In the material below, find how many lines contain the string "picture". Write only that number.

**Records provided**
*****

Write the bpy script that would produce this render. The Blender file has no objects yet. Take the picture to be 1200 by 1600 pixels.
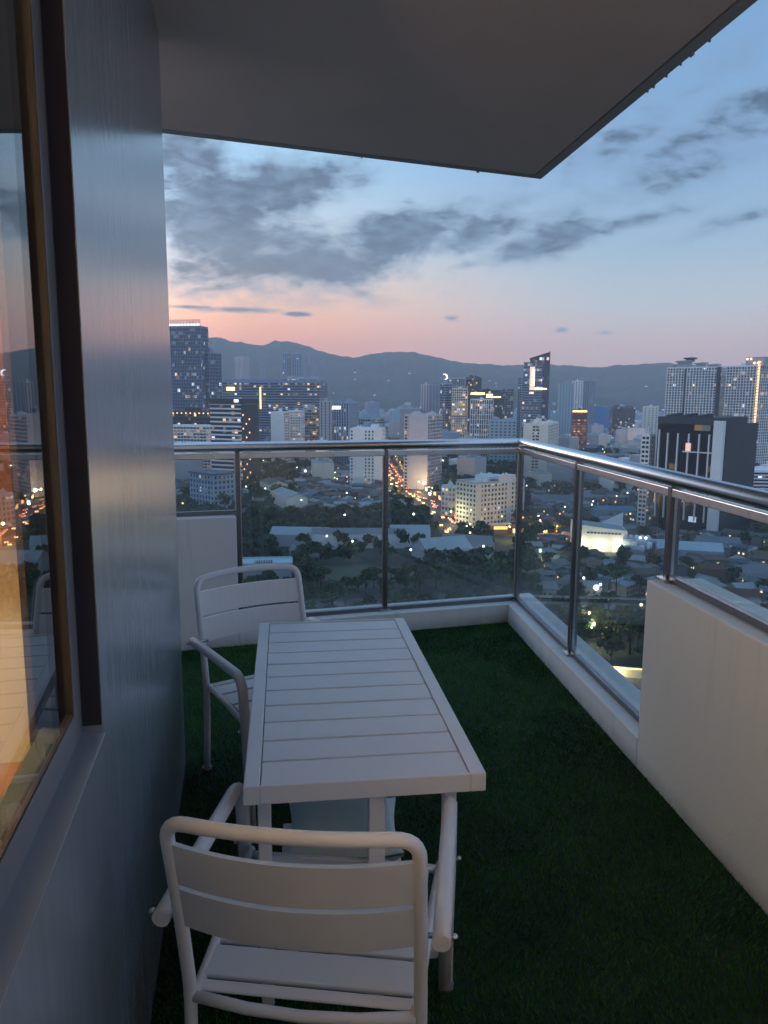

*****

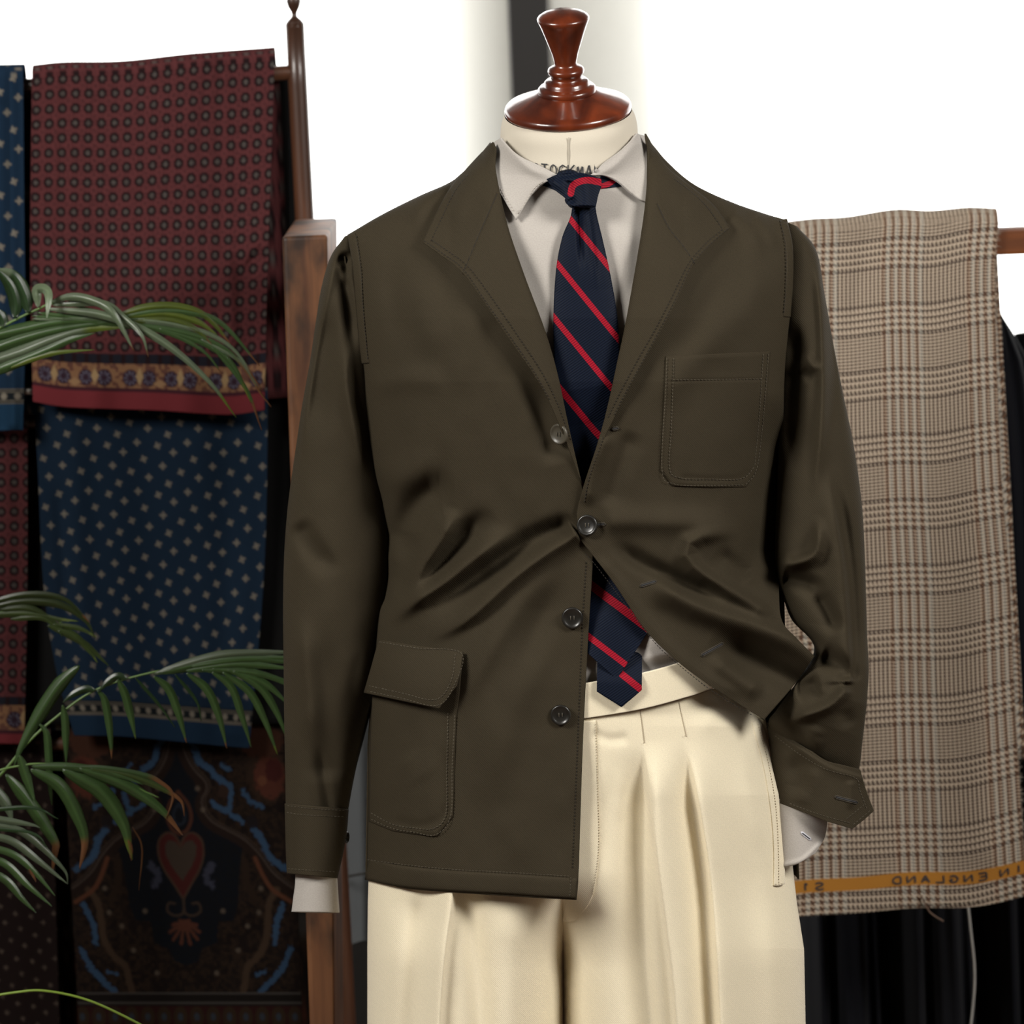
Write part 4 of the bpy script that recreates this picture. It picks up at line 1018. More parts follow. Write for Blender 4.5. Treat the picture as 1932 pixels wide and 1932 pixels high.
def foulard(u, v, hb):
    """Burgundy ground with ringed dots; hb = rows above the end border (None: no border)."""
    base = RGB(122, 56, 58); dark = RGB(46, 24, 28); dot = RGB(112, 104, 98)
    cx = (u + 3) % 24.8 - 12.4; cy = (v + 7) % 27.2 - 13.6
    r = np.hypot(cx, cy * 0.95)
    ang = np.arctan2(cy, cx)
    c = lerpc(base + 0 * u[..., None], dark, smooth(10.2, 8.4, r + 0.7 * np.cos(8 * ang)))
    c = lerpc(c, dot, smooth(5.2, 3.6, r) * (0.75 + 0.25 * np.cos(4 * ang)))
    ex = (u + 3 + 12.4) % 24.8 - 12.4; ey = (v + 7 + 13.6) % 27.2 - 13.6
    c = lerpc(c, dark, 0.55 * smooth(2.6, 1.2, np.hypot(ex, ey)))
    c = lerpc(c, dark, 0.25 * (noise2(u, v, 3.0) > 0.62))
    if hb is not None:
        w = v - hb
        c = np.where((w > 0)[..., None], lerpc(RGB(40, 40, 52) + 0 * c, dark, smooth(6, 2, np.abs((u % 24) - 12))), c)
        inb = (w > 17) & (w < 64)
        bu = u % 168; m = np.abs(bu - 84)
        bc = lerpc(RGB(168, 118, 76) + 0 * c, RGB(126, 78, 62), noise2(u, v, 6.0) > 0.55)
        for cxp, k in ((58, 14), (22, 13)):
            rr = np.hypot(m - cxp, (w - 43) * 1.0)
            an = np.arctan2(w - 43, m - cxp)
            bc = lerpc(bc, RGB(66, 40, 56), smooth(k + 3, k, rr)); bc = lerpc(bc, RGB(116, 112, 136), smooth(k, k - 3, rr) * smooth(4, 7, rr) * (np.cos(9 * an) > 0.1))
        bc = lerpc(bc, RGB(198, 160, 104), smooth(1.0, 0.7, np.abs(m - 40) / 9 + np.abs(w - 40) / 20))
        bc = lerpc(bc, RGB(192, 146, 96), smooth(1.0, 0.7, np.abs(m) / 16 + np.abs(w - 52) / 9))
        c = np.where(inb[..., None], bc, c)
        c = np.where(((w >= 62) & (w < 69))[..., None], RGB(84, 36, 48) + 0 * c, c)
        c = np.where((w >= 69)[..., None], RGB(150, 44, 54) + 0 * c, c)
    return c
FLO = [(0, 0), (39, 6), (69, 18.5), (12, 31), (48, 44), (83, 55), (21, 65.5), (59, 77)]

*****

**Response for this exercise**
2